SUPPLIED INFORMATION:
---

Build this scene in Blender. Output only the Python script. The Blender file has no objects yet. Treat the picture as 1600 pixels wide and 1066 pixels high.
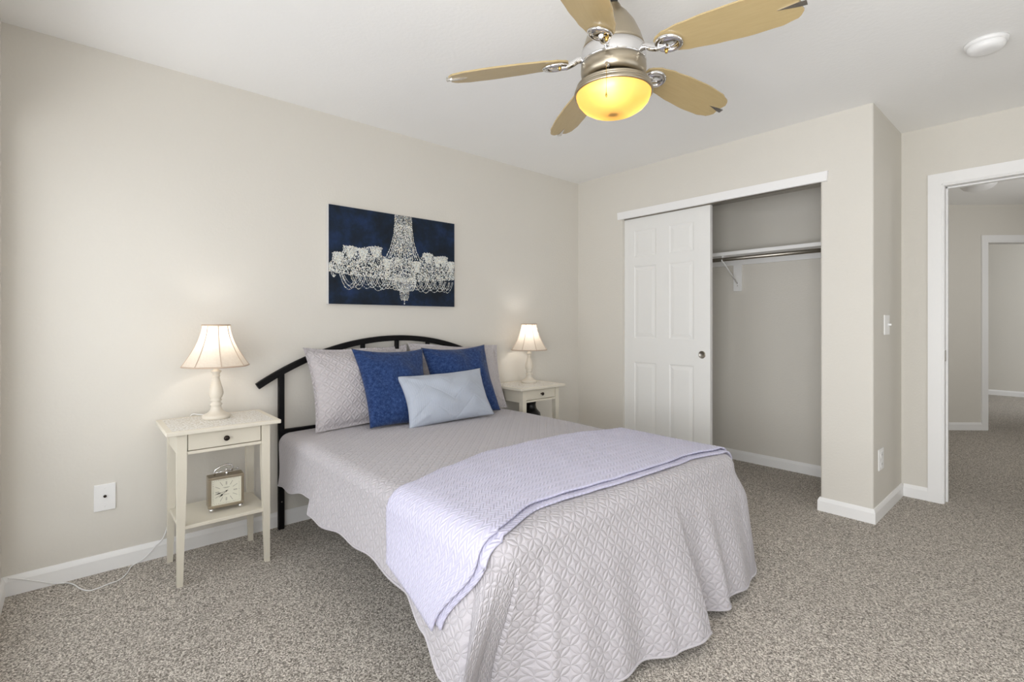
import bpy, bmesh, math, random
from mathutils import Vector, Matrix, noise
random.seed(7)
PI = math.pi
scene = bpy.context.scene
COL = scene.collection

# ------------------------------------------------------------------ camera
cam = bpy.data.cameras.new('camera')
cam_ob = bpy.data.objects.new('camera', cam)
COL.objects.link(cam_ob)
cam.sensor_fit = 'HORIZONTAL'
cam.sensor_width = 36.0
cam.lens = 770.84 / 1600 * 36.0
cam.shift_y = -(533.0 - 504.09) / 1600.0
cam.clip_start = 0.02
cam_ob.location = (2.9995, -3.4611, 1.165)
cam_ob.rotation_euler = (math.radians(90), 0, math.radians(48.56))
scene.camera = cam_ob

# ------------------------------------------------------------------ world, daylight, exposure
w = bpy.data.worlds.new('overcast_sky')
scene.world = w
w.use_nodes = True
w.node_tree.nodes['Background'].inputs['Color'].default_value = (0.80, 0.88, 1.0, 1)
w.node_tree.nodes['Background'].inputs['Strength'].default_value = 0.25

def area_light(name, loc, rot, sx, sy, power, col):
    l = bpy.data.lights.new(name, 'AREA')
    l.shape = 'RECTANGLE'; l.size = sx; l.size_y = sy; l.energy = power; l.color = col
    o = bpy.data.objects.new(name, l); COL.objects.link(o)
    o.location = loc; o.rotation_euler = rot
    return o
# daylight outside the windows: two tall bedroom windows behind the camera, the far room; side, hall and ceiling fills are added
area_light('daylight_bedroom_a', (1.05, -4.16, 1.15), (math.radians(70), 0, 0), 1.7, 1.8, 19, (0.965, 0.985, 1.0))
area_light('daylight_bedroom_b', (3.05, -4.16, 1.15), (math.radians(70), 0, 0), 1.7, 1.8, 62, (0.965, 0.985, 1.0))
area_light('ceiling_fill_a', (1.05, -4.20, 0.95), (math.radians(140), 0, 0), 1.7, 1.0, 10, (1.0, 0.99, 0.98))  # added fill tilted up through the window to brighten the ceiling
area_light('ceiling_fill_b', (3.05, -4.20, 0.95), (math.radians(140), 0, 0), 1.7, 1.0, 50, (1.0, 0.99, 0.98))  # second added upward fill, also for the ceiling
area_light('added_side_fill', (4.15, -1.45, 1.10), (math.radians(90), 0, math.radians(90)), 1.8, 1.4, 11, (0.965, 0.985, 1.0))  # fill light added behind an invented side window
area_light('added_hall_fill', (3.97, 2.6, 1.5), (math.radians(90), 0, math.radians(90)), 1.3, 1.3, 22, (1.0, 0.985, 0.96))  # added light to brighten the hall; its window is invented too
area_light('daylight_far_room', (5.07, 6.3, 1.45), (math.radians(90), 0, math.radians(90)), 1.5, 1.4, 70, (0.93, 0.96, 1.0))

vs = scene.view_settings
vs.view_transform = 'Standard'; vs.look = 'None'; vs.gamma = 1.0; vs.use_curve_mapping = False
vs.exposure = 0.06
try:
    scene.cycles.use_denoising = True
    scene.cycles.max_bounces = 14
    scene.cycles.diffuse_bounces = 8
    scene.cycles.transmission_bounces = 12
    scene.cycles.sample_clamp_indirect = 4.0
except Exception:
    pass

# ------------------------------------------------------------------ materials
def lin(c):
    c = c / 255.0
    return c / 12.92 if c <= 0.04045 else ((c + 0.055) / 1.055) ** 2.4
def rgb(r, g, b): return (lin(r), lin(g), lin(b), 1.0)

class NT:
    """small helper round a material's node tree"""
    def __init__(self, name):
        self.m = bpy.data.materials.new(name); self.m.use_nodes = True
        self.t = self.m.node_tree; self.n = self.t.nodes; self.l = self.t.links
        self.b = self.n['Principled BSDF']; self.out = self.n['Material Output']
    def new(self, typ, **kw):
        nd = self.n.new(typ)
        for k, v in kw.items(): setattr(nd, k, v)
        return nd
    def link(self, a, b): self.l.new(a, b)
    def val(self, sock, v):
        if hasattr(v, 'links') or isinstance(v, bpy.types.NodeSocket): self.l.new(v, sock)
        else: sock.default_value = v
    def math(self, op, a, b=0.0, c=None):
        nd = self.n.new('ShaderNodeMath'); nd.operation = op
        self.val(nd.inputs[0], a); self.val(nd.inputs[1], b)
        if c is not None: self.val(nd.inputs[2], c)
        return nd.outputs[0]
    def vmath(self, op, a, b=None):
        nd = self.n.new('ShaderNodeVectorMath'); nd.operation = op
        self.val(nd.inputs[0], a)
        if b is not None: self.val(nd.inputs[1], b)
        return nd.outputs['Value'] if op in ('DISTANCE', 'LENGTH', 'DOT_PRODUCT') else nd.outputs[0]
    def coord(self, kind='Object'):
        return self.n.new('ShaderNodeTexCoord').outputs[kind]
    def noise(self, vec, scale, detail=2.0, rough=0.5):
        nd = self.n.new('ShaderNodeTexNoise'); nd.inputs['Scale'].default_value = scale
        nd.inputs['Detail'].default_value = detail; nd.inputs['Roughness'].default_value = rough
        self.l.new(vec, nd.inputs['Vector']); return nd.outputs['Fac']
    def ramp(self, fac, stops):
        nd = self.n.new('ShaderNodeValToRGB'); self.l.new(fac, nd.inputs[0])
        e = nd.color_ramp.elements
        while len(e) < len(stops): e.new(0.5)
        for el, (p, c) in zip(e, stops): el.position = p; el.color = c
        return nd.outputs['Color']
    def mix(self, fac, a, b):
        nd = self.n.new('ShaderNodeMix'); nd.data_type = 'RGBA'
        self.val(nd.inputs[0], fac); self.val(nd.inputs[6], a); self.val(nd.inputs[7], b)
        return nd.outputs[2]
    def bump(self, h, strength, dist, normal=None):
        nd = self.n.new('ShaderNodeBump'); nd.inputs['Strength'].default_value = strength
        nd.inputs['Distance'].default_value = dist
        self.l.new(h, nd.inputs['Height'])
        if normal is not None: self.l.new(normal, nd.inputs['Normal'])
        return nd.outputs[0]
    def setnormal(self, nrm): self.l.new(nrm, self.b.inputs['Normal'])
    def set(self, color=None, rough=None, metal=None, spec=None):
        if color is not None: self.val(self.b.inputs['Base Color'], color)
        if rough is not None: self.b.inputs['Roughness'].default_value = rough
        if metal is not None: self.b.inputs['Metallic'].default_value = metal
        if spec is not None: self.b.inputs['Specular IOR Level'].default_value = spec
        return self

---

THE REQUEST:
Your task is to gather every line with the word "scene" and copy it.

EXERCISE RESULT:
Build this scene in Blender. Output only the Python script. The Blender file has no objects yet. Treat the picture as 1600 pixels wide and 1066 pixels high.
scene = bpy.context.scene
COL = scene.collection
scene.camera = cam_ob
scene.world = w
vs = scene.view_settings
    scene.cycles.use_denoising = True
    scene.cycles.max_bounces = 14
    scene.cycles.diffuse_bounces = 8
    scene.cycles.transmission_bounces = 12
    scene.cycles.sample_clamp_indirect = 4.0